Texas Prosecutors Claim Not to Pursue the Average Stoner

Although several bills aimed at reforming the marijuana laws across the state of Texas were savagely beaten down earlier this year in the state legislature, recent reports indicate that a level of change is happening at the hands of local prosecutors, who have grown tired of wasting valuable resources to punishing citizens for minor pot-related offenses.

Instead of binding stoners and other enthusiastic lovers of the leaf up in the criminal justice system, forcing people caught with a little weed to spend time in jail and pay high fines, some county prosecutors are simply giving cases pertaining to the possession of marijuana the chance to repay their debt to society through probation or community service.

“The only people who do jail time for marijuana are the people who want to do jail time for marijuana,” Shannon Edmonds, who oversees governmental relations for the Texas District and County Attorneys Association, told the Texas Tribune.
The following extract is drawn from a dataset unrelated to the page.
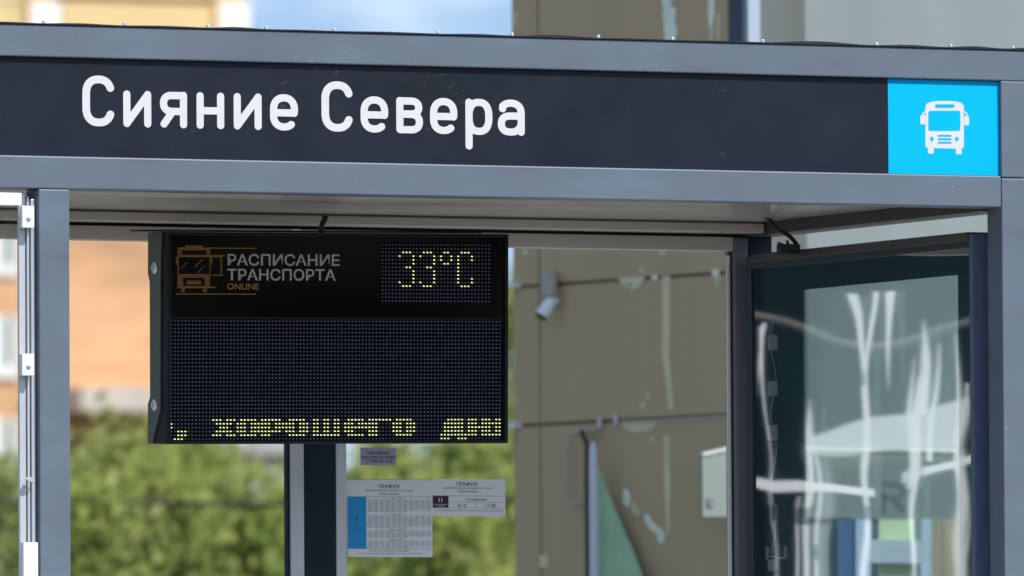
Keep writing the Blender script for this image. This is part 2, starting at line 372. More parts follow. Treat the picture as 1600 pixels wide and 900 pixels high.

In the report, which indicates that many of Texas’ prosecuting powers have been slapping pot offenders on the wrist for years, Cameron County District Attorney Luis Saenz said that no one busted for under an ounce of cannabis has to worry about dealing with his office. He claims that it is simply no longer viable to go after small time stoners, especially considering the cost of dragging such cases to trial.

Saenz’s attitude, in turn, at least according to statistics from the Office of Court Administration, has contributed to a near 60 percent decrease in minor marijuana court cases in Cameron County.

Earlier last year, the Harris County District Attorney’s office, which controls the chopping block for the city of Houston, introduced a pilot program called First Chance Intervention. It allows first-time offenders caught in possession of less than two ounces of marijuana to avoid the judicial hammer, that is, as long as they completed a drug awareness class or eight hours of community service.

Upon the announcement of this program, local marijuana activists argued that the plan to ease the penalties for pot offenders was a joke; a political scam aimed at earning District Attorney Devon Anderson more support at the polls in the November 2014 election.

“Houston DA didn’t decriminalize anything,” said Jason Miller, executive director of the Houston chapter of NORML, in a statement for High Times. “There are more than 50+ law enforcement agencies in Harris County that will NOT be utilizing this program. It’s a ‘pilot program,’ which means that someone on one side of the street will be treated completely differently under the law than someone a block down the road.”

However, since the program began last October, the county has reportedly kept over 1,300 first-time pot offenders out of jail, with roughly 800 of those offenders already back on the streets with no criminal record. This has contributed to a 20 percent decline in Class B misdemeanor pot cases in the city of Houston, according to the Tribune.

Yet, regardless of the minute level of success in some Texas counties, the legislature remains hell bent on maintaining a broken policy. A number of attempts have been made throughout the past several years to decriminalize the possession of marijuana or, at very least, reduce the penalties associated with the offense. Unfortunately, however, those measures have continued to be struck down by the states’ ultra-conservative legislators.

A report published several years ago indicates that somewhere around 97 percent of all marijuana arrests in Texas are the result of possession of less than two ounces of marijuana, a Class B Misdemeanor punishable with 180 days in jail and a fine up to $2,000. In spite of what local prosecutors are currently boasting, Texas is considered one of the leading pot prosecuting states in America, arresting more than 74,000 people for minor possession in 2010, according to the ACLU, which led to expenditures of over $250 million.

So, while we applaud those Texas prosecutors that have made an effort to diminish the number of pot offenders they throw to the wild eyed beast of the criminal justice system, a complete overhaul of the state’s policies regarding the cannabis plant are needed before anyone is truly safe.

Rather than pussyfoot with half-measures for pot offenses, several cities across the United States, including New York, Washington D.C. and Philadelphia, have opted to simply decriminalize the possession of marijuana. All of these places have since reported a significant decrease in small time pot arrests, as well as an overall savings of millions of dollars to their respective municipalities.